The Department of Thermal and Fluid Engineering jointly with the Department of Mathematics and Computer Science (EEMCS) at the University of Twente are currently looking for an EngD candidate in the field of energy systems integration. Information about the involved research groups is available at

Department TFE

and

Computer Science EEMCS

Job Description

This position is part of a recently funded project under the European Union's Horizon Europe program. The University of Twente is collaborating with academic/research organizations and industrial partners from 7 European countries, pooling their expertise in renewable energy, combustion, techno-economics, and socio-political science. Together, they are joining forces to address the challenges and opportunities in the field of zero-emissions supercritical gas turbine engine operating on locally synthesized renewable liquid and gaseous fuels (e.g. methanol or hydrogen) coupled with decentralized carbon capture utilization and storage (CCUS) and to create innovative solutions for a sustainable future.

The EngD program is a 2-year post-MSc technological program with a focus on technological and process design. This program at the University of Twente contains an educational part that will be followed at the University of Twente, and a design project that will be carried out in cooperation with a consortium of universities and companies around Europe. The educational program will have an in-depth and broadening character with ample attention for professional development and will be partly tailored to the design project.

About the project and your task

Hydrogen and methanol fuels can be carbon neutral when produced by means of excess wind or solar electricity. They are widely available, storable, market compatible and with established supply chains that can serve the energy transition. Today, in large-scale methanol synthesis plants, high pressure (> 80 bar) is used to overcome thermodynamic equilibrium limitation. When downscaling the synthesis to the size of the envisaged local closed loop energy system, applying such high pressures would lead to high specific costs and energy efficiency loss. Therefore, combining innovative low pressure (< 30 bar) synthesis processes for decentralized and local production of renewable fuels and coupling them with new developments in power systems operating under supercritical combustion conditions, can make a leap forward in renewable highly efficient zero emission combustion and deliver a flexible highly efficient, decentral energy generation system for heating and cooling.

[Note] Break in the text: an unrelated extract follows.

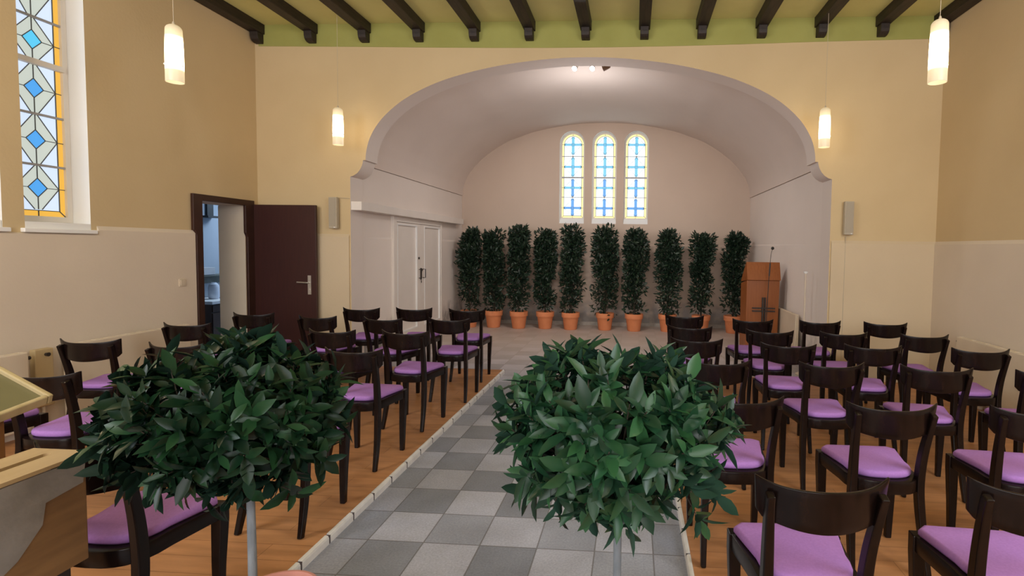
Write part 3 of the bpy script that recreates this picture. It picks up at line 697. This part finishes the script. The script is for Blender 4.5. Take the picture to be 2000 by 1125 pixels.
# ------------------------------------------------------------------ chairs
def seat_outline(front_w, back_w, y_back, y_front, n=14, corner=0.02):
    pts = [(front_w, y_front - corner), (front_w - corner, y_front), (-front_w + corner, y_front), (-front_w, y_front - corner)]
    ym = y_back + (y_front - y_back) * 0.42
    arc = []
    for k in range(n + 1):
        a = PI + PI * k / n
        ca, sa = math.cos(a), math.sin(a)
        # superellipse so that the back is rounded but full
        e = 0.72
        arc.append((back_w * math.copysign(abs(ca) ** e, ca), ym + (ym - y_back) * math.copysign(abs(sa) ** e, sa)))
    return pts + arc
def make_chair():
    r = empty('wooden_chair')
    fn = lambda a, bb, t: (a, bb, t)
    b = MB(); b.slab([seat_outline(0.203, 0.172, -0.03, 0.362)], fn, 0.392, 0.452)
    b.build('seat_frame', CHAIRW, r, bevel=0.006, smooth=True)
    # cushion, slightly domed
    ol = seat_outline(0.19, 0.152, 0.006, 0.348, 16, 0.03)
    cx, cy = 0, 0.185
    b = MB(); rings = [(0.96, 0.4525), (1.0, 0.461), (1.0, 0.474), (0.975, 0.483), (0.93, 0.4865), (0.6, 0.4895), (0.2, 0.490)]
    n = len(ol); vs = []; fs = []
    for sc_, z in rings: vs += [(cx + (x - cx) * sc_, cy + (y - cy) * sc_, z) for x, y in ol]
    for i in range(len(rings) - 1):
        for k in range(n): fs.append((i * n + k, i * n + (k + 1) % n, (i + 1) * n + (k + 1) % n, (i + 1) * n + k))
    fs += [tuple(range(n)), tuple((len(rings) - 1) * n + k for k in range(n))]
    b.add(vs, fs); tag(b.build('cushion', CUSH, r, smooth=True, angle=70), 'purple seat cushion')
    for sx in (-1, 1):
        b = MB(); b.tube([(sx * 0.175, 0.33, 0.0), (sx * 0.178, 0.332, 0.20), (sx * 0.182, 0.338, 0.38), (sx * 0.182, 0.338, 0.453)], [0.015, 0.019, 0.023, 0.0235], square=True)
        b.build('leg', CHAIRW, r, bevel=0.004)
    for sx in (-1, 1):
        pts = catmull([(sx * 0.172, -0.055, 0.0), (sx * 0.165, -0.012, 0.16), (sx * 0.157, 0.016, 0.32), (sx * 0.153, 0.022, 0.44), (sx * 0.157, 0.006, 0.58), (sx * 0.166, -0.028, 0.72), (sx * 0.169, -0.047, 0.778)], 4)
        rad = [0.0145 + 0.006 * math.sin(PI * min(1, p[2] / 0.8)) for p in pts]
        b = MB(); b.tube(pts, rad, square=True, sx=0.85, sy=1.05)
        b.build('leg', CHAIRW, r, bevel=0.005)
    # curved top rail
    b = MB(); nx, nz = 24, 5; W = 0.205
    grid = []
    for layer in (0, 1):
        for i in range(nx + 1):
            u = -1 + 2 * i / nx
            yy = -0.070 * (1 - u * u) ** 1.0 + (0.0 if layer == 0 else 0.013)
            ztop = 0.797 + 0.023 * abs(u) ** 4; zbot = 0.662 + 0.028 * u * u + (0.018 * max(0, (abs(u) - 0.9) / 0.1) ** 2)
            for j in range(nz + 1):
                v = j / nz; zz = zbot + (ztop - zbot) * v
                xx = u * (W - 0.008 * (1 - v))
                grid.append((xx, yy - 0.012 * (v - 0.5), zz))
    k = (nx + 1) * (nz + 1); ix = lambda l, i, j: l * k + i * (nz + 1) + j
    fs = []
    for i in range(nx):
        for j in range(nz):
            fs.append((ix(0, i, j), ix(0, i + 1, j), ix(0, i + 1, j + 1), ix(0, i, j + 1)))
            fs.append((ix(1, i, j), ix(1, i, j + 1), ix(1, i + 1, j + 1), ix(1, i + 1, j)))
        fs.append((ix(0, i, nz), ix(0, i + 1, nz), ix(1, i + 1, nz), ix(1, i, nz)))
        fs.append((ix(0, i, 0), ix(1, i, 0), ix(1, i + 1, 0), ix(0, i + 1, 0)))
    for j in range(nz):
        fs.append((ix(0, 0, j), ix(0, 0, j + 1), ix(1, 0, j + 1), ix(1, 0, j)))
        fs.append((ix(0, nx, j), ix(1, nx, j), ix(1, nx, j + 1), ix(0, nx, j + 1)))
    b.add(grid, fs); b.build('backrest', CHAIRW, r, smooth=True, bevel=0.003, seg=2)
    return r
chair0 = make_chair()
RW = {1: 'front row', 2: 'second row', 3: 'third row', 4: 'fourth row', 5: 'fifth row', 6: 'nearest row'}
def rowpos(side, c, seen):
    return seen
CH = [  # x, y (back rail), rotation deg, label
 (0.560, 5.63, -9, 'right block, front row, next to aisle'),
 (1.230, 5.42, 0, 'right block, front row, second from aisle, before lectern'),
 (1.898, 5.42, 2, 'right block, front row, third from aisle, before candle pole'),
 (2.524, 5.40, -4, 'right block, front row, nearest right wall'),
 (0.530, 4.84, -10, 'right block, second row, next to aisle'),
 (1.216, 4.708, -7, 'right block, second row, second from aisle'),
 (1.845, 4.695, 1, 'right block, second row, third from aisle'),
 (2.507, 4.66, 3, 'right block, second row, nearest right wall'),
 (0.514, 4.168, -5, 'right block, third row, next to aisle'),
 (1.184, 4.037, -5, 'right block, third row, second from aisle'),
 (1.812, 4.058, -4, 'right block, third row, third from aisle'),
 (2.563, 4.020, 0, 'right block, third row, nearest right wall'),
 (0.553, 3.36, 2, 'right block, fourth row, next to aisle'),
 (1.262, 3.378, 3, 'right block, fourth row, second from aisle'),
 (1.876, 3.341, -7, 'right block, fourth row, third from aisle'),
 (2.520, 3.29, -4, 'right block, fourth row, cut by right photo edge'),
 (0.530, 2.53, 3, 'right block, fifth row, next to aisle'),
 (1.208, 2.493, 1, 'right block, fifth row, second from aisle'),
 (1.853, 2.487, -4, 'right block, fifth row, cut by right edge'),
 (0.595, 1.638, 2, 'right block, nearest row, next to aisle, largest seen'),
 (1.256, 1.668, -3, 'right block, nearest row, in bottom right corner'),
 (-1.832, 5.745, 3, 'left block, front row, next to aisle'),
 (-2.437, 5.742, 3, 'left block, front row, before white double door'),
 (-2.989, 5.633, 3, 'left block, front row, third from aisle'),
 (-3.788, 5.033, 4, 'left block, between doorway and left laurel, before door hinge'),
 (-1.761, 4.976, 1, 'left block, second row, next to aisle'),
 (-2.388, 4.902, -7, 'left block, second row, second from aisle'),
 (-3.062, 4.935, -6, 'left block, second row, before brown door leaf'),
 (-1.848, 4.174, -5, 'left block, third row, next to aisle'),
 (-2.452, 4.15, -3, 'left block, third row, just above left laurel'),
 (-3.836, 4.295, 4, 'left block, third row, by left wall before doorway'),
 (-1.860, 3.40, -2, 'left block, fourth row, next to aisle'),
 (-3.132, 3.41, -2, 'left block, fourth row, peeping above left laurel'),
 (-3.831, 3.473, 7, 'left block, fourth row, by left wall and pipe board'),
 (-1.845, 2.585, -1, 'left block, fifth row, next to aisle behind laurel'),
 (-3.120, 2.575, 3, 'left block, fifth row, between slanted desk and laurel'),
 (-3.76, 2.60, 2, 'left block, fifth row, mostly behind slanted desk'),
 (-1.850, 1.66, -1, 'left block, nearest row, beside wooden slot box'),
]
for i, (x, y, rz, lab) in enumerate(CH):
    o = chair0 if i == 0 else copy_tree(chair0)
    o.location = (x, y, PLAT); o.rotation_euler = (0, 0, math.radians(rz))
    tag(o, 'dark chair with purple cushion, ' + lab, 'chair', 'dark wooden chairs in the %s block' % ('right' if x > 0 else 'left'))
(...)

Because of the integration of multiple energy sources and energy components, it is quite complex to match the energy systems and fuel synthesis processes with one another. Hence, optimal planning of integration of energy systems and fuel synthesis processes is essential to reduce the installation cost. This requirement can be met out by developing a methodological approach, based on “digital twins” and dynamic energy assets models, for coupling the integrated system energy flows management with localized combustion and chemical kinetics. Smart input/output match, depending on the energy demands and production, will be monitored utilizing Machine Learning methods. The models will be validated for different renewable fuels and system operational conditions and power levels. The results will be used for the technology scale up and HERMES technological feasibility. Optimization algorithms will maximize the power/heat output based on the requested demand from the smart city, temporarily surplus of the electricity and available storage.

You will be part of a team consisting of Ph.D. and EngD. students. During the project, you will work with modelling and system integration experts. You are expected to work with experts from

Paul Scherrer Institute-Switzerland, Ethnicon Metsovion Polytechnion-Greece, OPRA Engineering Solutions B.V. Netherlands, and other commercial partners.

• We are looking for an enthusiastic, professional, and ambitious colleague;
• You are an outstanding MS graduate in the field of Sustainable Energy Technology, Chemical Engineering, Mechanical Engineering, or related discipline with a proven affinity to multidisciplinary assignments;
• You are eager to learn energy systems modelling and analysis, energy conversion and storage technologies.
• You have experiences or eager to learn working with python, simulation software packages and relevant application toolbox for the simulation of supply and demand in sustainable energy systems over time.
• You have the ambition and talent to accelerate in finding solutions for complex technological issues with a multidisciplinary character;
• You have strong analytical skills;
• You can work in a multidisciplinary team of researchers coming from various branches of science and industry;
• You have excellent communication skills.
• You are fluent in English, both spoken and written.
• A high degree of responsibility and independence, while collaborating with close colleagues, researchers and other university staff is strongly encouraged.

• We offer a very challenging position for two years in an inspiring multidisciplinary and international environment.
• salary of € 2618 gross per month;
• a holiday allowance of 8% of the gross annual salary and a year-end bonus of 8.3%;
• solid pension scheme;
• Minimum of 29 holidays in case of full-time employment;
• a tailor-made post-master design program that has an educational component (~50%) as well as a design project (~50%);
• on completing the program, you will receive a certified degree. You will be entitled to use the academic degree EngD and will be registered as a Technological Designer in the Dutch register kept by the Royal Institution of Engineers in the Netherlands (KIVI).